El Reino de Dios, una simiente de gracia que Dios echa en la tierra de nuestra vida
2Samuel, 11, 1-17; Sal. 50; Mc. 4, 26-34
‘El Reino de Dios se
parece a un hombre que echa simiente en la tierra…’ Así comienza la parábola. Vuelve
Jesús a ponernos la comparación de la semilla echada en tierra. Hace pocos días
escuchamos la parábola del sembrador en que se nos hablaba de la importancia de
la tierra que había de acoger esa semilla. Buena tierra, o tierra endurecida,
tierra llena de abrojos o zarzales, tierra preparada y cultivada o tierra
incapaz de recibir la semilla. Así podían ser los frutos.
Pero hoy nos habla sencillamente de la semilla arrojada
a la tierra, que germinará y crecerá, que llegará a florecer y a dar fruto. La
importancia quiere ponerla Jesús hoy en la fuerza que en sí mismo tiene la
semilla. Algo que puede parecer pequeño e insignificante – nos habla también
del grano insignificante de la mostaza – pero que germinará para la vida.
Como terminará diciéndonos el evangelista ‘con muchas parábolas parecidas les exponía
la Palabra, acomodándose a su entender. Todo se los exponía en parábolas pero a
los discípulos se lo explicaba todo en privado’. Lo importante es cómo
Jesús quiere enriquecer nuestra vida con su Palabra, que es siempre Palabra de
vida y de salvación.
Es el sentido de las parábolas de hoy. Tenemos que
creer en la fuerza de la gracia. La gracia divina que enriquece nuestra vida,
que nos llena de vida, que nos trae la salvación. No son nuestros
merecimientos, no es una carrera de obstáculos que nosotros hemos de correr
buscando merecimientos o premios, sino que es el regalo de Dios, el regalo de
su amor que viene a ofrecernos vida y vida eterna.
De nuestra parte la acogida, la respuesta que reconocer
la gratuidad del amor de Dios y de su gracia. Acogemos la gracia divina y nos
dejamos hacer por ella, nos dejamos conducir, nos dejamos transformar.
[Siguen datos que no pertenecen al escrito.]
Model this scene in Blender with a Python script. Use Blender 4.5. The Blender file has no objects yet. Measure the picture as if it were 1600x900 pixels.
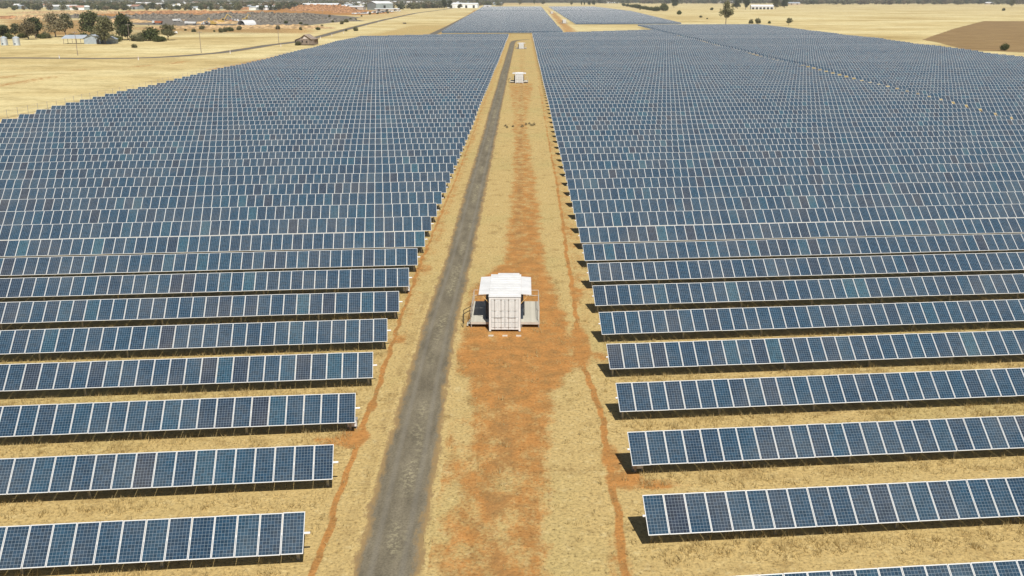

Y como
la semilla que germina y hacer brotar la planta nueva, así surge con la gracia
de Dios esa vida divina en nuestro interior, que nos levanta, que nos purifica,
que nos llena de salvación, que nos hace partícipes de la vida de Dios para
hacernos hijos.
Cuánta maravilla en el amor que Dios nos tiene. Cuánta
grandeza a la que nos ha llamado. Cuánto regalo de gracia que continuamente
derrama sobre nosotros. Son las maravillas de Dios, son las maravillas del amor
de Dios.
Como decíamos antes, tenemos que creer en la fuerza de
la gracia de Dios, que mueve nuestros corazones; la fuerza de la gracia de Dios
que va transformando nuestro mundo; la fuerza de la gracia de Dios que nos va
impulsando continuamente a lo bueno; la fuerza de la gracia de Dios que abre
nuestro corazón pero nos abre los ojos del alma para mirar con mirada nueva y
con mirada limpia a los demás; la fuerza de la gracia de Dios que nos va
llevando a ese compromiso por lo bueno y por justo para hacer nuestro mundo
mejor.
Hemos de reconocer que muchas veces la sentimos en
nuestro corazón pero o nos dejamos confundir y no discernimos bien aquello
bueno a lo que nos mueve, o nos cerramos a esa gracia haciéndonos oídos sordos
a cuanto bueno va inspirando en nuestro corazón o a esa fuerza que quiere
ayudarnos a vencer el mal y la tentación. Algunas veces nos atrevemos a decir
que no tenemos fuerzas, que nos sentimos débiles, pero es ceguera que se nos
mete en el alma para no ver esa gracia de Dios que nunca nos fallará. ‘Mi gracia te basta’, nos dice tantas
veces el Señor cuando nos vemos tentados por el mal, pero al final no hacemos
caso a ese impulso de la gracia y nos dejamos arrastrar por el pecado.
El Señor ha sembrado y sigue sembrando esa buena simiente
en el campo de nuestra vida y de nuestro corazón. Acojamos esa gracia para que
lleguemos a dar frutos de vida eterna.